| Summer Abrams and Joe Walker were high school friends in San Diego. He was the fat boy who lived next door and adored her from afar. Joe spent a lot of time in Summer’s house; her family was his refuge from a physically abusive father. The day it ended was the day they escaped a beach confrontation with a group of high school boys who were taunting him, by retreating to her family’s warehouse.
Summer’s mother and aunt had a retail sales store stocked by merchandise at this warehouse. While there they discovered smoke and Summer realized her father was trapped. Trying to rescue him she became pinned by a fallen beam and Joe rescued her. Her father died.
Consumed by guilt and a reluctance to ever get close to anyone she might lose, Summer fled to Colorado to become a river guide, gradually enlarging her career to involve expeditions in many venues. The same warehouse burns again and the story opens as Summer returns to San Diego in response to her mother’s call for help.
And who is the fire marshal investigating this fire? Joe Walker, now slim, handsome and remote. Summer realizes that she is not only estranged from her family but from Joe as well. But that is OK at first, as she doesn’t do relationships of long standing.

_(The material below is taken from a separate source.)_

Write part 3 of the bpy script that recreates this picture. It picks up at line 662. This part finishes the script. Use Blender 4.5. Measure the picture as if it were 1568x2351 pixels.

Summer is handling the insurance issues for her mother and starts trying to reestablish the closeness of a family that includes aunts and cousins. Meanwhile there is another fire at one of the stores and she is nearly killed. The fires are too connected to be accidental and Joe investigates.
The tension increases when Summer begins receiving text message threats on her cell phone. And the sexual tension between Joe and Summer
escalates as well. Shalvis does a nice job of balancing the two, with
varied pacing that keeps the reader interested.
Shalvis utilizes the environs of the San Diego area, instilling a great
sense of setting. Populating it with a variety of contemporary archetypes, it is nevertheless the warmth of her characters that carries the story. One likes all of the players, although she has postured them so that one of them must be the culprit. And because of that, the reader doesn’t feel a foreboding of great evil. That may well be the plot weakness as fire is not to be underestimated as a destroyer.
Nonetheless, Seeing Red is a quick, very enjoyable read.